U.S. And NATO Allies Initiate Libyan Scenario For Syria
Rick Rozoff
On April 29 the White House issued an executive order to enforce new and more stringent sanctions against Syria and appealed to European North Atlantic Treaty Organization allies to follow suit.
In a letter to the Speaker of the House of Representatives President Barack Obama wrote, "I have determined that the Government of Syria's human rights abuses....constitute an unusual and extraordinary threat to the national security, foreign policy, and economy of the United States, and warrant the imposition of additional sanctions."
His order targeted among others Syrian President Bashar Assad's brother Mahir and cousin Atif Najib and also included - in an indication that broader objectives are also being pursued however tenuous, even farfetched, the link - the Iranian Islamic Revolutionary Guard Corps, with the presidential demarche contending: "Despite the Government of Iran's public rhetoric claiming revolutionary solidarity with people throughout the region, Iran's actions in support of the Syrian regime place it in stark opposition to the will of the Syrian people."
Immediately afterward a White House official threatened that President Assad himself could be sanctioned next.
On February 25 Obama issued a comparable - in fact an almost identical - order against Libya, only ten days after anti-government protests began in the nation and three weeks before U.S. cruise missiles and bombs landed on its soil.
Employing a standard template in which only proper and place names need be changed, the earlier version stated:
"I, BARACK OBAMA, President of the United States of America, find that Colonel Muammar Qadhafi, his government, and close associates have taken extreme measures against the people of Libya...The foregoing circumstances...pose a serious risk to its stability, thereby constituting an unusual and extraordinary threat to the national security and foreign policy of the United States, and I hereby declare a national emergency to deal with that threat." [1]
One cannot help be reminded of the couplet of Percy Bysshe Shelley:
My name is Ozymandias, King of Kings:
Look on my works, ye mighty, and despair!
Washington seized $32 billion dollars worth of Libyan assets in the U.S., with special emphasis placed on those belonging to "any person determined by the Secretary of the Treasury, in consultation with the Secretary of State...to be a senior official of the Government" or "to be a child of Colonel Muammar Qadhafi."
Twenty-two days later bombing missions and missile attacks were unleashed against Libya, initially under U.S. Africa Command's Operation Odyssey Dawn and since March 31 through NATO's Operation Unified Protector, which are continuing into their seventh week.
Libya and Syria are the only two Mediterranean nations and the sole remaining Arab states that are not subordinated to U.S. and NATO designs for control of the Mediterranean Sea Basin and the Middle East.
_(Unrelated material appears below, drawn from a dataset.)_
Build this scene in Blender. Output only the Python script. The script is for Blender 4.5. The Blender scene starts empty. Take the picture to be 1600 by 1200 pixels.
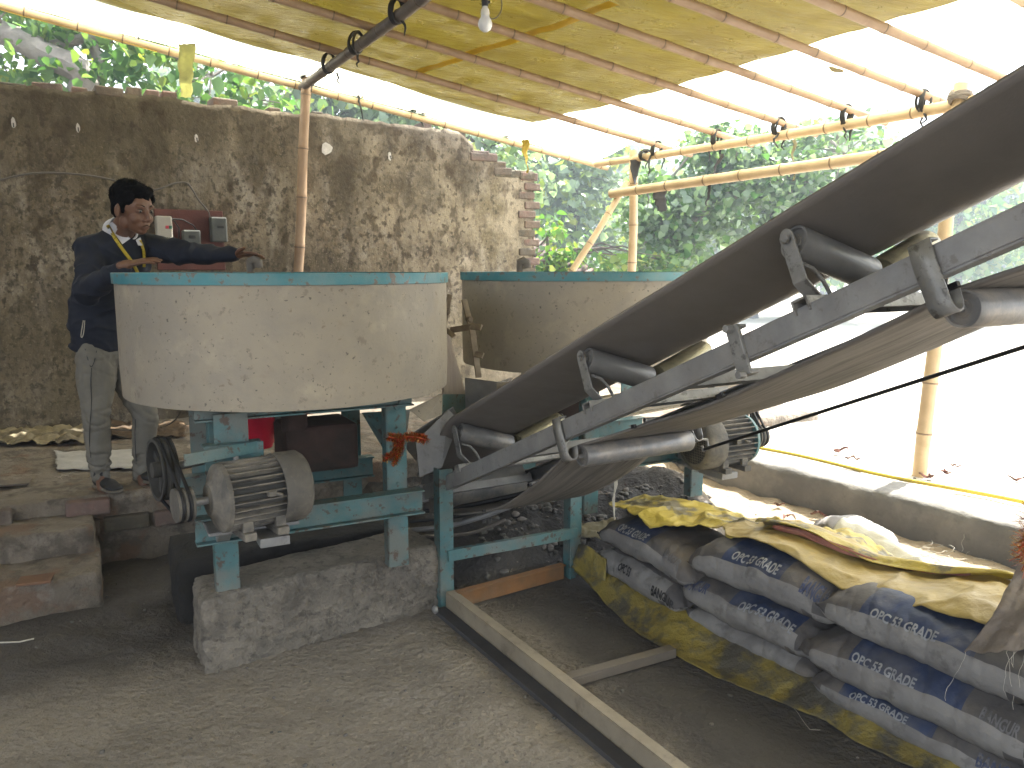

Neither has participated in NATO's almost ten-year-old Operation Active Endeavor naval patrols and exercises in the Mediterranean Sea and neither is a member of NATO's Mediterranean Dialogue military partnership which includes most regional countries: Israel, Jordan, Egypt, Tunisia, Algeria, Morocco and Mauritania. Lebanon is subject to a naval and internal (that is, on its border with Syria) blockade run overwhelmingly by NATO nations under the post-2006 expanded United Nations Interim Force in Lebanon mission.
Jordan and Morocco are supporting the NATO war against Libya and members of another NATO partnership program - the Istanbul Cooperation Initiative - Qatar and the United Arab Emirates, are supplying fighter-bombers for combat missions over Libya. Fellow Istanbul Cooperation Initiative partner Kuwait announced on April 24 that it will grant $180 million to pay the salaries of employees of the rebel Transitional National Council in Libya.
With renewed efforts earlier this year to recruit Cyprus into NATO's Partnership for Peace transitional program [2] - member Sweden, for example, has provided eight Gripen warplanes for the campaign against Libya - Libya and Syria were prospectively the last outposts of independence and non-alignment in the entire Mediterranean region.